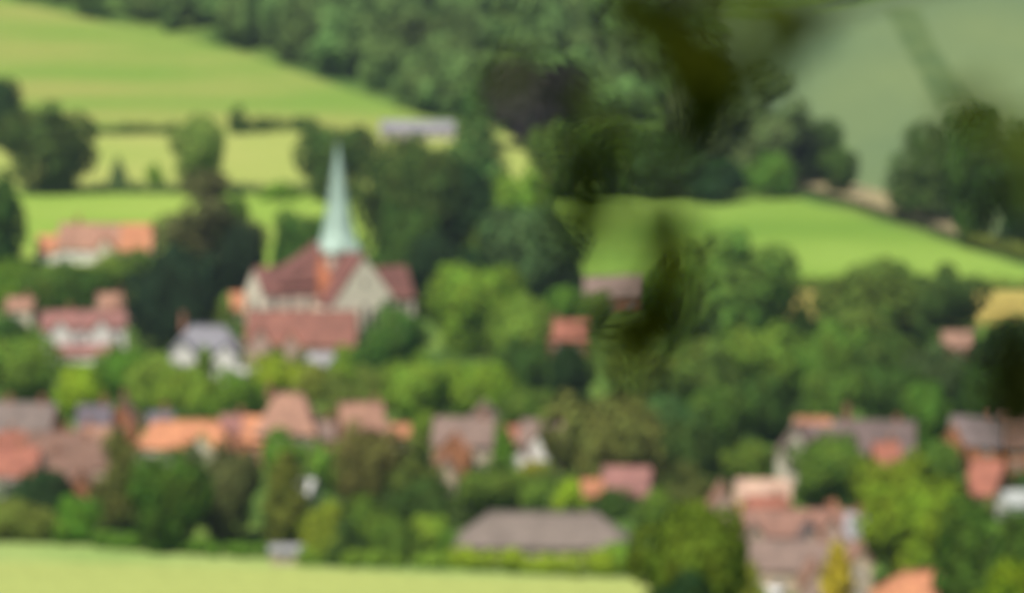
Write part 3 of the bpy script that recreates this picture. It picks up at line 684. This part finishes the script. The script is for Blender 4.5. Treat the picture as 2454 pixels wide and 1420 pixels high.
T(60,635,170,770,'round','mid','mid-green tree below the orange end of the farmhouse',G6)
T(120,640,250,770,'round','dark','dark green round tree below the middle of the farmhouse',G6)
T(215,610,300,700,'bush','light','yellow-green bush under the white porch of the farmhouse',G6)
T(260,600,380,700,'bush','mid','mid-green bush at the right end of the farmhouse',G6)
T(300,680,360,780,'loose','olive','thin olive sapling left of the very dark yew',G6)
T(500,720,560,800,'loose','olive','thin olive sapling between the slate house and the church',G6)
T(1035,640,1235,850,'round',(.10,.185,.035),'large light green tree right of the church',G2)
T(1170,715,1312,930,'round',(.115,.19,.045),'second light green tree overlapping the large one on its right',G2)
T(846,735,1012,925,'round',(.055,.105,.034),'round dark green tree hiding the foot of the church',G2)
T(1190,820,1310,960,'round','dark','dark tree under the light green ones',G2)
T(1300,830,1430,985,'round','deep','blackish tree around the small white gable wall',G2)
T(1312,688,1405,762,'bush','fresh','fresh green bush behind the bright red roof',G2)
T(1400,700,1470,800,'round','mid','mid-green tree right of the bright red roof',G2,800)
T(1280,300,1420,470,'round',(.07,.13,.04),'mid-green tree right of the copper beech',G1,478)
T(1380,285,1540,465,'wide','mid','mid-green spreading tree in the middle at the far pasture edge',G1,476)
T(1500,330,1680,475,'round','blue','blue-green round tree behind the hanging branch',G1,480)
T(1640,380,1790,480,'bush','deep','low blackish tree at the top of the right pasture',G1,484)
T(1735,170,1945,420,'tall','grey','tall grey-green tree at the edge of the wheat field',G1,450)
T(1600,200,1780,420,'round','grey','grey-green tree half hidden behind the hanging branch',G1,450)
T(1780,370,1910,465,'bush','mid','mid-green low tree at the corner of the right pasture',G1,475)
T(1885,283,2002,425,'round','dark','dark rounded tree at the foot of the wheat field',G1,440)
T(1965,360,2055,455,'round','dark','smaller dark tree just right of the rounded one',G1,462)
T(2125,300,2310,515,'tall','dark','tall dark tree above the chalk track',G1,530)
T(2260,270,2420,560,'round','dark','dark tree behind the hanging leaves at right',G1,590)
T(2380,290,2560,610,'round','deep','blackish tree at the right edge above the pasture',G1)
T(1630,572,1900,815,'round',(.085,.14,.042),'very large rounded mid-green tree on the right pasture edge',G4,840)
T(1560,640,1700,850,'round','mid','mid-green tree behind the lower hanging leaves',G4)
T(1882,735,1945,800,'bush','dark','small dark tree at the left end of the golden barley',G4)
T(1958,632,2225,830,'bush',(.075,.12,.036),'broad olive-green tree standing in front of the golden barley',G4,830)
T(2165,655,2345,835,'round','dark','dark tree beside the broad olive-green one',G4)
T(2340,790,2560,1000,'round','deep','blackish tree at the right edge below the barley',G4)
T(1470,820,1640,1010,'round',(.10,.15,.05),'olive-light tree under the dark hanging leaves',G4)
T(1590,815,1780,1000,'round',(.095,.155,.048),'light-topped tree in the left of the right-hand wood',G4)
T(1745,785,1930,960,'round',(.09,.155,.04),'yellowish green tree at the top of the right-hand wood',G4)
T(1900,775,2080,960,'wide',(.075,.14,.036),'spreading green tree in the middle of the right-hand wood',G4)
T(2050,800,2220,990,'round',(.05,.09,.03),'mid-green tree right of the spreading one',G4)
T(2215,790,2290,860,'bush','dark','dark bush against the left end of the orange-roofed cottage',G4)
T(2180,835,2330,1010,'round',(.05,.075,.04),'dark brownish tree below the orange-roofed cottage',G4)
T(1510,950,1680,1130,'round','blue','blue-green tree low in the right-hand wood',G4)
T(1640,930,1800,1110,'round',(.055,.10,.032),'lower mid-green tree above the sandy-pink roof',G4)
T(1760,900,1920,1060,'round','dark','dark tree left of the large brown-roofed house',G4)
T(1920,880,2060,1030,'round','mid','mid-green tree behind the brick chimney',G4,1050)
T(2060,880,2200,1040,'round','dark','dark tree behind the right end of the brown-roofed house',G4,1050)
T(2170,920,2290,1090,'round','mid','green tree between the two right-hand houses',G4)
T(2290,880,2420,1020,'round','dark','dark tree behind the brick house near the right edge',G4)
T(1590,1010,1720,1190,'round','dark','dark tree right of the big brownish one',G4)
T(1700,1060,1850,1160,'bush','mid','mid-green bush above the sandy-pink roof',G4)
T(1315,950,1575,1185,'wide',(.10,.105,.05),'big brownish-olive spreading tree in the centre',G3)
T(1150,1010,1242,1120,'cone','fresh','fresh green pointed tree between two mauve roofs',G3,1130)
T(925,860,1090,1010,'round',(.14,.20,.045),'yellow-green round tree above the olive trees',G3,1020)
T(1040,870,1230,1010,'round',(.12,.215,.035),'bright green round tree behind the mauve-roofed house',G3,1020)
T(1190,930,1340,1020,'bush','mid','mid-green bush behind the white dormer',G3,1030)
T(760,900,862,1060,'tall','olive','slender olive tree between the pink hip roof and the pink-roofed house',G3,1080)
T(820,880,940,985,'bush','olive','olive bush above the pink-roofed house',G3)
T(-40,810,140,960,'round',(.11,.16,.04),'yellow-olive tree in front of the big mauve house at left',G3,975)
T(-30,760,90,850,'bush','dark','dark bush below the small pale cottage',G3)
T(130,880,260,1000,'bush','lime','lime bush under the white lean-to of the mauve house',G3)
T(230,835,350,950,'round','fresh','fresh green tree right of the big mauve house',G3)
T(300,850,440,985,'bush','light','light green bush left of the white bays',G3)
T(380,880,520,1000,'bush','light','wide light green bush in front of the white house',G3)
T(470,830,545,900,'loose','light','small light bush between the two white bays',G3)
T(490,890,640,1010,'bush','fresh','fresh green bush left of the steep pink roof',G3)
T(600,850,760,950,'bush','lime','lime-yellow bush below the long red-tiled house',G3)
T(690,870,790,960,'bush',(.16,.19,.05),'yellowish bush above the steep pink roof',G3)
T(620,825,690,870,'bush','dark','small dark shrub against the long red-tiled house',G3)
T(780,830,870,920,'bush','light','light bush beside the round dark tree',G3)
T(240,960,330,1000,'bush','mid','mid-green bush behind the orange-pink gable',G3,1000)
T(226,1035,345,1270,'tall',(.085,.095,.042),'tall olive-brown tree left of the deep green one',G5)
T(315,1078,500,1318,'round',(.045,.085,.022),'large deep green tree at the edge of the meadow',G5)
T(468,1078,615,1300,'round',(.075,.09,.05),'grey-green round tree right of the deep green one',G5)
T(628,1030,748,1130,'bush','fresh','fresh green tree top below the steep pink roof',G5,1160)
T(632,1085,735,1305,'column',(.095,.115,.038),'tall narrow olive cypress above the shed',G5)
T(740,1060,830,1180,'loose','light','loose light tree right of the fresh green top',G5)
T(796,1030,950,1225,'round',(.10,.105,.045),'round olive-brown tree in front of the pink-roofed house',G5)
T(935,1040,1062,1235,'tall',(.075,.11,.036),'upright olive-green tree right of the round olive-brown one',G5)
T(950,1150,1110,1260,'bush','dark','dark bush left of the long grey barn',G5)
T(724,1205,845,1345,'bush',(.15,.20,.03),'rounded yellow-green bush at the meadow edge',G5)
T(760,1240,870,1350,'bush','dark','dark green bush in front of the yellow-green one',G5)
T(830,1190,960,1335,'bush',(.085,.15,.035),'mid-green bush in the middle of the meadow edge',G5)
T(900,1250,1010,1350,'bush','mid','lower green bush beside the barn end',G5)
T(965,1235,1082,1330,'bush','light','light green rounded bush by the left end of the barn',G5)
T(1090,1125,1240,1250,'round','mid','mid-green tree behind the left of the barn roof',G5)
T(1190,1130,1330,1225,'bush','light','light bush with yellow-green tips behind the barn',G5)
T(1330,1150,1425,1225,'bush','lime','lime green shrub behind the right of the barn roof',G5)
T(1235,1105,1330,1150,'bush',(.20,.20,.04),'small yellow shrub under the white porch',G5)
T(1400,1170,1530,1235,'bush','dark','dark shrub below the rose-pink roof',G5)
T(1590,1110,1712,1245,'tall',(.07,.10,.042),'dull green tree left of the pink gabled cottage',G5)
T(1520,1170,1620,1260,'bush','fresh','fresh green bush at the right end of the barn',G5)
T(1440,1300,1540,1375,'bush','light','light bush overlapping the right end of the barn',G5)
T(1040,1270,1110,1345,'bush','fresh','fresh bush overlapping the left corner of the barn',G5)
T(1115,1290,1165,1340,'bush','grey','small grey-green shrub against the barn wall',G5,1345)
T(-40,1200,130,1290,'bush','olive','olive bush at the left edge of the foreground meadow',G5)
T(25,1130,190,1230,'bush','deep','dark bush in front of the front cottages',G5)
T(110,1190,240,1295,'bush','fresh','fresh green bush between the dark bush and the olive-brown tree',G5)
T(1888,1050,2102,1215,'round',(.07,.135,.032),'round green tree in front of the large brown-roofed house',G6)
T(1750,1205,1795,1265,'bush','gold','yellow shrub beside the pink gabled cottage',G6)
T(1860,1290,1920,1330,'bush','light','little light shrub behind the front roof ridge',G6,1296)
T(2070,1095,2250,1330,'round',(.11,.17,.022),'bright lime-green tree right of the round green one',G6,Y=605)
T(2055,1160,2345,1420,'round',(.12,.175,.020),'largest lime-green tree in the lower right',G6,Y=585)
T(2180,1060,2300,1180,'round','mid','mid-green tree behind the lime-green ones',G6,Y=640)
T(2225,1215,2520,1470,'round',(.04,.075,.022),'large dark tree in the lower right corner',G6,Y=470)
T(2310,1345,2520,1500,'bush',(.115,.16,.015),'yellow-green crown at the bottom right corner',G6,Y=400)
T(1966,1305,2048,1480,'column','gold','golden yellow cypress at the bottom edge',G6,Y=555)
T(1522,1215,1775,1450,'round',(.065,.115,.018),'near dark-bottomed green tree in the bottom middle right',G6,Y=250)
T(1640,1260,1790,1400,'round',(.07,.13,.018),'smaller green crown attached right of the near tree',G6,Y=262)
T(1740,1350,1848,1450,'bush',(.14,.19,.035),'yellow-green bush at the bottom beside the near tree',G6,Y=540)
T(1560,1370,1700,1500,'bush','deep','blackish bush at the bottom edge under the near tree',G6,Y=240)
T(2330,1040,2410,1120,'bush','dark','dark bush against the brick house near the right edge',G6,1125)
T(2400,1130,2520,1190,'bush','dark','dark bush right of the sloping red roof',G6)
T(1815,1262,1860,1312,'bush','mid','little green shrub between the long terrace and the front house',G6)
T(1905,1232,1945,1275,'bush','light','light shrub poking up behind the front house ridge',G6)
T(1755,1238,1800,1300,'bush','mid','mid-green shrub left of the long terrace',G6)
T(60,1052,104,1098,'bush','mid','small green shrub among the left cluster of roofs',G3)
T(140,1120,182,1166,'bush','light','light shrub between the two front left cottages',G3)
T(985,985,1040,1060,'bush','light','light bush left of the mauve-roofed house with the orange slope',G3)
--
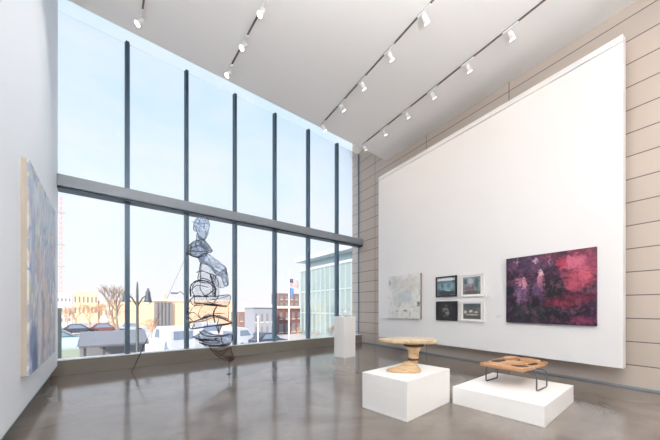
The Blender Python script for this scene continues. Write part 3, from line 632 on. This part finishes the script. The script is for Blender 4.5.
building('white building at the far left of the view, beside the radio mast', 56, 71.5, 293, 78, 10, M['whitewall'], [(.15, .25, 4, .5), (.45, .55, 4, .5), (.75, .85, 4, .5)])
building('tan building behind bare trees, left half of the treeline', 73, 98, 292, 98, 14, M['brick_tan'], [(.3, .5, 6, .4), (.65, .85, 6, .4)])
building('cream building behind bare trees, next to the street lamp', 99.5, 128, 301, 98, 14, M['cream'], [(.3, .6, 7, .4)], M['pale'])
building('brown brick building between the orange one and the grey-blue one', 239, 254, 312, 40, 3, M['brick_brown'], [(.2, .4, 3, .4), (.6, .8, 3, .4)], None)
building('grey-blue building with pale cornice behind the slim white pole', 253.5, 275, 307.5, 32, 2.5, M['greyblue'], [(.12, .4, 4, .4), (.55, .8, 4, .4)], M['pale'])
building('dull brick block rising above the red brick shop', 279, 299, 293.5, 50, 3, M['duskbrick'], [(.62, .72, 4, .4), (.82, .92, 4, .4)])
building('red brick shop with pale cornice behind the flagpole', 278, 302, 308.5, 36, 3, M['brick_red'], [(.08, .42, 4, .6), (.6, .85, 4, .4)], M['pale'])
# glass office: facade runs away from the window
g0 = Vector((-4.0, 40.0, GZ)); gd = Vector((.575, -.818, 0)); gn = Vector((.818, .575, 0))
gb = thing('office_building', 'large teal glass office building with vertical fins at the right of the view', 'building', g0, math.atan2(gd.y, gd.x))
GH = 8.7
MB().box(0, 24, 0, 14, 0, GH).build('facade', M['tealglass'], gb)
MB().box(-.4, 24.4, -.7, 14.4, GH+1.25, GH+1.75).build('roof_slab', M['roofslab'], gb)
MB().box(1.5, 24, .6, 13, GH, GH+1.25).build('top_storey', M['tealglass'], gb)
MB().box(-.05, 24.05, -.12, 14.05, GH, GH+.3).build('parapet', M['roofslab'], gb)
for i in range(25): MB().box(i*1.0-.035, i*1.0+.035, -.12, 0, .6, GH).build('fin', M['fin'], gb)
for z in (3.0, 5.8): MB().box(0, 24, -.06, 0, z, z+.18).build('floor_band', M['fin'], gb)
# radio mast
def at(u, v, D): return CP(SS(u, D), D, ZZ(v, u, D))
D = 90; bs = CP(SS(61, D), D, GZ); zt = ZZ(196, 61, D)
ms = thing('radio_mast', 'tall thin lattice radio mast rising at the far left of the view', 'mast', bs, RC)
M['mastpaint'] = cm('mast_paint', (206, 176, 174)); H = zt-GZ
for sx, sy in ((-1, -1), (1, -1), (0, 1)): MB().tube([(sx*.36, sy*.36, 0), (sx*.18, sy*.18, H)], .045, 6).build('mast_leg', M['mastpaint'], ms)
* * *
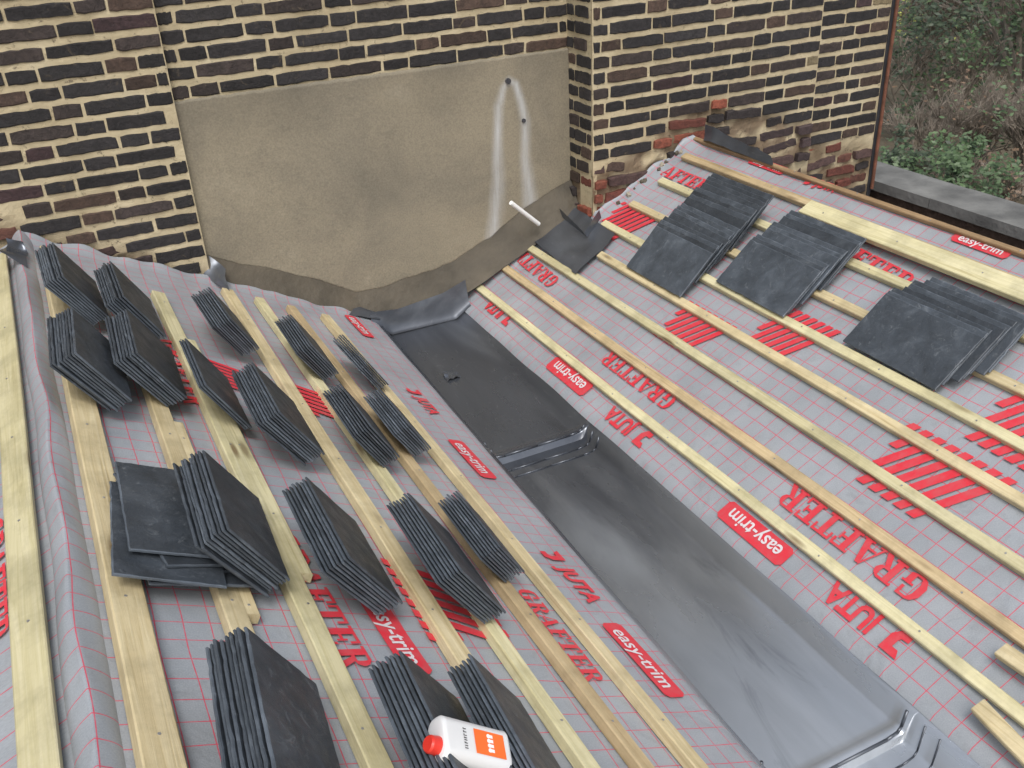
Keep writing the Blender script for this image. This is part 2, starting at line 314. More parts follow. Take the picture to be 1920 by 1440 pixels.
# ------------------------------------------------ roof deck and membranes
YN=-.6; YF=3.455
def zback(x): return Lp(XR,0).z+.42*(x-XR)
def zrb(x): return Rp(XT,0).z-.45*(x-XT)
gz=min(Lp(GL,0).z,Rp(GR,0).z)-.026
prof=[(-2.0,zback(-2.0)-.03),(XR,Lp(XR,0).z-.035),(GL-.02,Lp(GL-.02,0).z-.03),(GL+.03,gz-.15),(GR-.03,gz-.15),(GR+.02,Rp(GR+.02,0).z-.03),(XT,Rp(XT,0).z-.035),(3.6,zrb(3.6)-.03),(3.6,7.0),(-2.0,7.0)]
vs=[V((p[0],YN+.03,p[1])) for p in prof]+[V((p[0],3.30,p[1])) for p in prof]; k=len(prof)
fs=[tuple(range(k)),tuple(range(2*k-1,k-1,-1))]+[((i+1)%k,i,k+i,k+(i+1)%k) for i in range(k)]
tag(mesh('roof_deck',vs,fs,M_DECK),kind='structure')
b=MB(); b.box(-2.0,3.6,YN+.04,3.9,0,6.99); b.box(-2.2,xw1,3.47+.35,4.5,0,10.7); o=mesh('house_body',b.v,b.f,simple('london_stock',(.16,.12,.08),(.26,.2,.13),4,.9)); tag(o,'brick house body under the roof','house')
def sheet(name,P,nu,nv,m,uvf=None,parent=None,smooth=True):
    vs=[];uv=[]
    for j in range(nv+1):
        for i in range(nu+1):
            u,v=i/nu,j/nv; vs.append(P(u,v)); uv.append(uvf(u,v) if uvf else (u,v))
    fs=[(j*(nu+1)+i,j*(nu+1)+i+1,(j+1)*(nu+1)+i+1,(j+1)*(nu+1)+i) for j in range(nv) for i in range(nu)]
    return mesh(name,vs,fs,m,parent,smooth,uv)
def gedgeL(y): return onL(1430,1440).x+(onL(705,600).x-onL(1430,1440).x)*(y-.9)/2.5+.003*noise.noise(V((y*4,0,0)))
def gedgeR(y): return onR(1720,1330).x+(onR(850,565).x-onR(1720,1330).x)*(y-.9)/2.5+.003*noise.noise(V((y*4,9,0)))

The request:
Your task is to retype the entries verbatim, starting with the line that holds "Keep writing the" and stopping after the line that holds "def gedgeR(y): return".

Worked answer:
Keep writing the Blender script for this image. This is part 2, starting at line 314. More parts follow. Take the picture to be 1920 by 1440 pixels.
# ------------------------------------------------ roof deck and membranes
YN=-.6; YF=3.455
def zback(x): return Lp(XR,0).z+.42*(x-XR)
def zrb(x): return Rp(XT,0).z-.45*(x-XT)
gz=min(Lp(GL,0).z,Rp(GR,0).z)-.026
prof=[(-2.0,zback(-2.0)-.03),(XR,Lp(XR,0).z-.035),(GL-.02,Lp(GL-.02,0).z-.03),(GL+.03,gz-.15),(GR-.03,gz-.15),(GR+.02,Rp(GR+.02,0).z-.03),(XT,Rp(XT,0).z-.035),(3.6,zrb(3.6)-.03),(3.6,7.0),(-2.0,7.0)]
vs=[V((p[0],YN+.03,p[1])) for p in prof]+[V((p[0],3.30,p[1])) for p in prof]; k=len(prof)
fs=[tuple(range(k)),tuple(range(2*k-1,k-1,-1))]+[((i+1)%k,i,k+i,k+(i+1)%k) for i in range(k)]
tag(mesh('roof_deck',vs,fs,M_DECK),kind='structure')
b=MB(); b.box(-2.0,3.6,YN+.04,3.9,0,6.99); b.box(-2.2,xw1,3.47+.35,4.5,0,10.7); o=mesh('house_body',b.v,b.f,simple('london_stock',(.16,.12,.08),(.26,.2,.13),4,.9)); tag(o,'brick house body under the roof','house')
def sheet(name,P,nu,nv,m,uvf=None,parent=None,smooth=True):
    vs=[];uv=[]
    for j in range(nv+1):
        for i in range(nu+1):
            u,v=i/nu,j/nv; vs.append(P(u,v)); uv.append(uvf(u,v) if uvf else (u,v))
    fs=[(j*(nu+1)+i,j*(nu+1)+i+1,(j+1)*(nu+1)+i+1,(j+1)*(nu+1)+i) for j in range(nv) for i in range(nu)]
    return mesh(name,vs,fs,m,parent,smooth,uv)
def gedgeL(y): return onL(1430,1440).x+(onL(705,600).x-onL(1430,1440).x)*(y-.9)/2.5+.003*noise.noise(V((y*4,0,0)))
def gedgeR(y): return onR(1720,1330).x+(onR(850,565).x-onR(1720,1330).x)*(y-.9)/2.5+.003*noise.noise(V((y*4,9,0)))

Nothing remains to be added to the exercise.